On the one hand, Finance Minister Trevor Manuel has said that there will be no change to macroeconomic policy. On the other hand, by threatening fundamental policy shifts, Cosatu and the SACP are manoeuvring the ANC to favour their own members and to ignore the right to work of the unemployed. That is reflected in the ANC's election manifesto, which envisages all sorts of new interventionist mandates for the Reserve Bank, and places tighter restrictions on the labour market. This means that more and more people will be unemployed.
Motlanthe must rise above these internal squabbles and indicate clearly what instruments, in terms of fiscal and monetary policy, we can use to offset the worst effects of the global crisis.

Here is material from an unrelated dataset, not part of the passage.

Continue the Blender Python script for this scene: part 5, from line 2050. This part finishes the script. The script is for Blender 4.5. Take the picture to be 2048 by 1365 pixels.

Finally, the President must focus on the problems in our education system, and start providing solutions. It is all very well for the theme of this year's State of the Nation address to be "entrenching people-centred democracy in achieving development goals", but unless we start producing literate and numerate school-leavers, the majority will never have the opportunities they need to fulfill their potential and build a better future.
President Motlanthe must take the nation into his confidence and address these issues frankly and fearlessly. By doing so, he will demonstrate that his loyalty lies with the people of South Africa rather than with the ruling clique of ANC. And that is also why he would be showing good faith if he told the voters of South Africa when they can expect to vote in the most crucial election since 1994.